## MATERIAL
'''
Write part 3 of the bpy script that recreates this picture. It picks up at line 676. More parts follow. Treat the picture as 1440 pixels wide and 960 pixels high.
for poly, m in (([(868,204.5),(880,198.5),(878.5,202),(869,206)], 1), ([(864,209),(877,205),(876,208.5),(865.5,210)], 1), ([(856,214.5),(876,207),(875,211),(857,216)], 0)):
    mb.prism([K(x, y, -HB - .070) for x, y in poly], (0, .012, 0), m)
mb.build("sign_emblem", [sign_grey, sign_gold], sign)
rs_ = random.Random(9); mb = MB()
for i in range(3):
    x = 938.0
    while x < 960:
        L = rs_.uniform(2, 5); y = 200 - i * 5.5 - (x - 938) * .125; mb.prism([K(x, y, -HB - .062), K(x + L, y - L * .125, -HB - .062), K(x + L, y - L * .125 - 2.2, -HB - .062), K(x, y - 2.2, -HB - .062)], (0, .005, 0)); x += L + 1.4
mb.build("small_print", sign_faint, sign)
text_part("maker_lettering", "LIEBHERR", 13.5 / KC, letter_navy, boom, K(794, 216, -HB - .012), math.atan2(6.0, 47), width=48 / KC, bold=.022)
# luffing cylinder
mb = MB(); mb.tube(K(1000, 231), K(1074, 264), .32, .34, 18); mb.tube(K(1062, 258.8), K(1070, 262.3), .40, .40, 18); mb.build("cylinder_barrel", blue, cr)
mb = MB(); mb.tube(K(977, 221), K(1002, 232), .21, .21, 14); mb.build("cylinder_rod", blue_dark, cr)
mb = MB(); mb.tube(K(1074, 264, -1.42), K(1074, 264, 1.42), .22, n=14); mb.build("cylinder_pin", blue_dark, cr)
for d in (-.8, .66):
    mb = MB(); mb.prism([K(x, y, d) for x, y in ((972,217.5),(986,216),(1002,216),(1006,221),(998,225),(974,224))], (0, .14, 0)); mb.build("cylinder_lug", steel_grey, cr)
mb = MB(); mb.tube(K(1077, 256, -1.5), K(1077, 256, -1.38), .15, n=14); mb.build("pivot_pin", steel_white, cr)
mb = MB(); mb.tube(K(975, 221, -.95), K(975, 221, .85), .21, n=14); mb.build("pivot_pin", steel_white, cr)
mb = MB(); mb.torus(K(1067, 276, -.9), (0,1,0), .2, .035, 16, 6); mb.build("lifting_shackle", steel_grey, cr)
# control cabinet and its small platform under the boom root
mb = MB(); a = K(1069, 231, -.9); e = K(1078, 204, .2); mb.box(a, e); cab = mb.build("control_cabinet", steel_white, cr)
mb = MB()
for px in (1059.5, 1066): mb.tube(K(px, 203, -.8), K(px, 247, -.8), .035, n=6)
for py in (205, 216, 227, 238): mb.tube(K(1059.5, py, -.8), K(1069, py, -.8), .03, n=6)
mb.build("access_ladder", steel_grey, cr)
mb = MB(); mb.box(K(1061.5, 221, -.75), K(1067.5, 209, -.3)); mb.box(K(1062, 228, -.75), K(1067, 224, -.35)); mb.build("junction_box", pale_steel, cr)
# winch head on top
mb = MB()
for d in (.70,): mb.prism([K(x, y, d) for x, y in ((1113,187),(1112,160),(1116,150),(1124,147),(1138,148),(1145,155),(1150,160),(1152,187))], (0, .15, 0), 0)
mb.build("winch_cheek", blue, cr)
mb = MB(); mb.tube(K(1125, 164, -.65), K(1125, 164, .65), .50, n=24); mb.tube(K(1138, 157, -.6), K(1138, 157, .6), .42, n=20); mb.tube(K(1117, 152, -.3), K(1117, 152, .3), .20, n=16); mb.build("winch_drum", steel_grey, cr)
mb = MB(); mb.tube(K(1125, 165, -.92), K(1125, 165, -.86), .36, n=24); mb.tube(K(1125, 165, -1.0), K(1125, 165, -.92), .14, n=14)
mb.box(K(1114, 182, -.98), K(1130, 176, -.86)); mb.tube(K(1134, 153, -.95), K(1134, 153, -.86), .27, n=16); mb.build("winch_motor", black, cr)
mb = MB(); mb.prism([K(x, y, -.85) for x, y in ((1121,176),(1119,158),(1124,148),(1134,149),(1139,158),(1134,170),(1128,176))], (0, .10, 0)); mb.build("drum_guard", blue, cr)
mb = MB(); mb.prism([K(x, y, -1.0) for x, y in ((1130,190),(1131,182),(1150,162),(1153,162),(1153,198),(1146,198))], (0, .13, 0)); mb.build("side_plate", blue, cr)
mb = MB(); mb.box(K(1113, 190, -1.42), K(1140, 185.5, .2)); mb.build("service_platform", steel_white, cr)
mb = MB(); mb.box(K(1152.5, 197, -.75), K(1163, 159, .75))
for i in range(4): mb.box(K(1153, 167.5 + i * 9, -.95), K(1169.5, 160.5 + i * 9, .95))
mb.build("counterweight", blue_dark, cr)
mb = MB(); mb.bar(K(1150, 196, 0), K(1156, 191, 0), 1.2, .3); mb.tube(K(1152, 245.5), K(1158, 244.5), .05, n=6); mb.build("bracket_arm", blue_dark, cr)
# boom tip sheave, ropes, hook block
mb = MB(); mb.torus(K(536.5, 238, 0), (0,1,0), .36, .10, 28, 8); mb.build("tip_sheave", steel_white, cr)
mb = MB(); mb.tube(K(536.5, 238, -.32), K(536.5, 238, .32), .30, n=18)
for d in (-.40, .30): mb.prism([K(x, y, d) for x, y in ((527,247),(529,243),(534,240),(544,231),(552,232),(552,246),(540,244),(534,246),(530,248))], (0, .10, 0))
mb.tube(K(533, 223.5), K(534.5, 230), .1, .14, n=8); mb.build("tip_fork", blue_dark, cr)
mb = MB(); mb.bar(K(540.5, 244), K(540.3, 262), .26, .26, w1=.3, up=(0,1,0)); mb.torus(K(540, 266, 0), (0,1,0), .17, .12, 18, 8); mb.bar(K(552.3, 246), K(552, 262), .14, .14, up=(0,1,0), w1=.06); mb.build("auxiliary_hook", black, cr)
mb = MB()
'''
## GOAL
Return every line of the material exactly.

## THE RESPONSE
Write part 3 of the bpy script that recreates this picture. It picks up at line 676. More parts follow. Treat the picture as 1440 pixels wide and 960 pixels high.
for poly, m in (([(868,204.5),(880,198.5),(878.5,202),(869,206)], 1), ([(864,209),(877,205),(876,208.5),(865.5,210)], 1), ([(856,214.5),(876,207),(875,211),(857,216)], 0)):
    mb.prism([K(x, y, -HB - .070) for x, y in poly], (0, .012, 0), m)
mb.build("sign_emblem", [sign_grey, sign_gold], sign)
rs_ = random.Random(9); mb = MB()
for i in range(3):
    x = 938.0
    while x < 960:
        L = rs_.uniform(2, 5); y = 200 - i * 5.5 - (x - 938) * .125; mb.prism([K(x, y, -HB - .062), K(x + L, y - L * .125, -HB - .062), K(x + L, y - L * .125 - 2.2, -HB - .062), K(x, y - 2.2, -HB - .062)], (0, .005, 0)); x += L + 1.4
mb.build("small_print", sign_faint, sign)
text_part("maker_lettering", "LIEBHERR", 13.5 / KC, letter_navy, boom, K(794, 216, -HB - .012), math.atan2(6.0, 47), width=48 / KC, bold=.022)
# luffing cylinder
mb = MB(); mb.tube(K(1000, 231), K(1074, 264), .32, .34, 18); mb.tube(K(1062, 258.8), K(1070, 262.3), .40, .40, 18); mb.build("cylinder_barrel", blue, cr)
mb = MB(); mb.tube(K(977, 221), K(1002, 232), .21, .21, 14); mb.build("cylinder_rod", blue_dark, cr)
mb = MB(); mb.tube(K(1074, 264, -1.42), K(1074, 264, 1.42), .22, n=14); mb.build("cylinder_pin", blue_dark, cr)
for d in (-.8, .66):
    mb = MB(); mb.prism([K(x, y, d) for x, y in ((972,217.5),(986,216),(1002,216),(1006,221),(998,225),(974,224))], (0, .14, 0)); mb.build("cylinder_lug", steel_grey, cr)
mb = MB(); mb.tube(K(1077, 256, -1.5), K(1077, 256, -1.38), .15, n=14); mb.build("pivot_pin", steel_white, cr)
mb = MB(); mb.tube(K(975, 221, -.95), K(975, 221, .85), .21, n=14); mb.build("pivot_pin", steel_white, cr)
mb = MB(); mb.torus(K(1067, 276, -.9), (0,1,0), .2, .035, 16, 6); mb.build("lifting_shackle", steel_grey, cr)
# control cabinet and its small platform under the boom root
mb = MB(); a = K(1069, 231, -.9); e = K(1078, 204, .2); mb.box(a, e); cab = mb.build("control_cabinet", steel_white, cr)
mb = MB()
for px in (1059.5, 1066): mb.tube(K(px, 203, -.8), K(px, 247, -.8), .035, n=6)
for py in (205, 216, 227, 238): mb.tube(K(1059.5, py, -.8), K(1069, py, -.8), .03, n=6)
mb.build("access_ladder", steel_grey, cr)
mb = MB(); mb.box(K(1061.5, 221, -.75), K(1067.5, 209, -.3)); mb.box(K(1062, 228, -.75), K(1067, 224, -.35)); mb.build("junction_box", pale_steel, cr)
# winch head on top
mb = MB()
for d in (.70,): mb.prism([K(x, y, d) for x, y in ((1113,187),(1112,160),(1116,150),(1124,147),(1138,148),(1145,155),(1150,160),(1152,187))], (0, .15, 0), 0)
mb.build("winch_cheek", blue, cr)
mb = MB(); mb.tube(K(1125, 164, -.65), K(1125, 164, .65), .50, n=24); mb.tube(K(1138, 157, -.6), K(1138, 157, .6), .42, n=20); mb.tube(K(1117, 152, -.3), K(1117, 152, .3), .20, n=16); mb.build("winch_drum", steel_grey, cr)
mb = MB(); mb.tube(K(1125, 165, -.92), K(1125, 165, -.86), .36, n=24); mb.tube(K(1125, 165, -1.0), K(1125, 165, -.92), .14, n=14)
mb.box(K(1114, 182, -.98), K(1130, 176, -.86)); mb.tube(K(1134, 153, -.95), K(1134, 153, -.86), .27, n=16); mb.build("winch_motor", black, cr)
mb = MB(); mb.prism([K(x, y, -.85) for x, y in ((1121,176),(1119,158),(1124,148),(1134,149),(1139,158),(1134,170),(1128,176))], (0, .10, 0)); mb.build("drum_guard", blue, cr)
mb = MB(); mb.prism([K(x, y, -1.0) for x, y in ((1130,190),(1131,182),(1150,162),(1153,162),(1153,198),(1146,198))], (0, .13, 0)); mb.build("side_plate", blue, cr)
mb = MB(); mb.box(K(1113, 190, -1.42), K(1140, 185.5, .2)); mb.build("service_platform", steel_white, cr)
mb = MB(); mb.box(K(1152.5, 197, -.75), K(1163, 159, .75))
for i in range(4): mb.box(K(1153, 167.5 + i * 9, -.95), K(1169.5, 160.5 + i * 9, .95))
mb.build("counterweight", blue_dark, cr)
mb = MB(); mb.bar(K(1150, 196, 0), K(1156, 191, 0), 1.2, .3); mb.tube(K(1152, 245.5), K(1158, 244.5), .05, n=6); mb.build("bracket_arm", blue_dark, cr)
# boom tip sheave, ropes, hook block
mb = MB(); mb.torus(K(536.5, 238, 0), (0,1,0), .36, .10, 28, 8); mb.build("tip_sheave", steel_white, cr)
mb = MB(); mb.tube(K(536.5, 238, -.32), K(536.5, 238, .32), .30, n=18)
for d in (-.40, .30): mb.prism([K(x, y, d) for x, y in ((527,247),(529,243),(534,240),(544,231),(552,232),(552,246),(540,244),(534,246),(530,248))], (0, .10, 0))
mb.tube(K(533, 223.5), K(534.5, 230), .1, .14, n=8); mb.build("tip_fork", blue_dark, cr)
mb = MB(); mb.bar(K(540.5, 244), K(540.3, 262), .26, .26, w1=.3, up=(0,1,0)); mb.torus(K(540, 266, 0), (0,1,0), .17, .12, 18, 8); mb.bar(K(552.3, 246), K(552, 262), .14, .14, up=(0,1,0), w1=.06); mb.build("auxiliary_hook", black, cr)
mb = MB()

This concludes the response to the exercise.